Again, the enlightenment of Gotama was the result of a painful struggle, first between inclination and duty, and then with great perplexities of duty, but in Christ it was painless and natural, like the growing of the dawn into the day. His pure and at first joyous life unfolded itself like a beautiful morning under the animating impulse of love to God and to all His creatures. As He grew in consciousness of the heaven within, He became more conscious of the disorder without, and more sensible of His isolation in regard to it. As year by year the sense not of the world’s misery but of its guilt increased within Him, there would also increase the longing that it should be taken away. Very early the conviction took possession of Him, that He was not here to win His own way to deliverance, but to be about His Father’s business. Gradually the Father’s business was revealed to Him, and when the preaching of the Baptist had made it clear, without any wrestle like Gotama’s, Christ, ever close to His Father, and ever clear in His duty, set Himself at once to fulfil it.

It is often alleged that the temptation in the wilderness, which marked the close of our Lord’s long period of silent preparation, is an exact parallel to the fasting and temptation which preceded Gotama’s enlightenment at Bohimanda.
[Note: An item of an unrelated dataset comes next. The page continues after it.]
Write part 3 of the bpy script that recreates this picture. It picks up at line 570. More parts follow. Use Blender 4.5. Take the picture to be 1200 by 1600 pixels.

There is doubtless an external similarity sufficient to arrest our attention, but the internal contrasts disclose experiences of quite different characters. In the light of their respective histories, these occurrences, though often referred to as miraculous, were in reality most natural. They represent experiences of which there could be no witnesses, and which, indescribable in plain words, could only be suggested by a kind of parable. The temptations are recorded not as they were presented to the persons tried, but in the character which they assumed when their drift was discovered and their aim was detected. Both were assailed by suggestions, raising in them a tumult of emotion, which, if unresisted or yielded to, would in Gotama’s case have been equivalent to abandonment of his quest for deliverance for the sake of sensual indulgence offered by Mâra and his daughters, and in the case of Christ, to refusal to live by obedience, to tempting the Holy One of Israel, and to worshipping the splendid majesty of wrong. The temptations were real, assailing the will, seeking to paralyse or to change it; and their force in each case would be in proportion to the depth and purity of the natures assailed. Gotama, though unmistakably a man of high spiritual aspiration, was attacked by sensual visions,[[137]] which could not possibly have been a temptation to a nature like Christ’s. He had “to repel as evil what to other men would have appeared as ideals of good, and had to turn away from what the noblest of men would have cherished as innocent dreams or splendid chances,”[[138]] because to His pure eyes they were Satanic temptations. He suffered, being tempted, but His trouble and suffering were caused neither by irresolution, nor vanity, nor fear, but by His own lowly humility and to the sense of the exceeding greatness of His mission.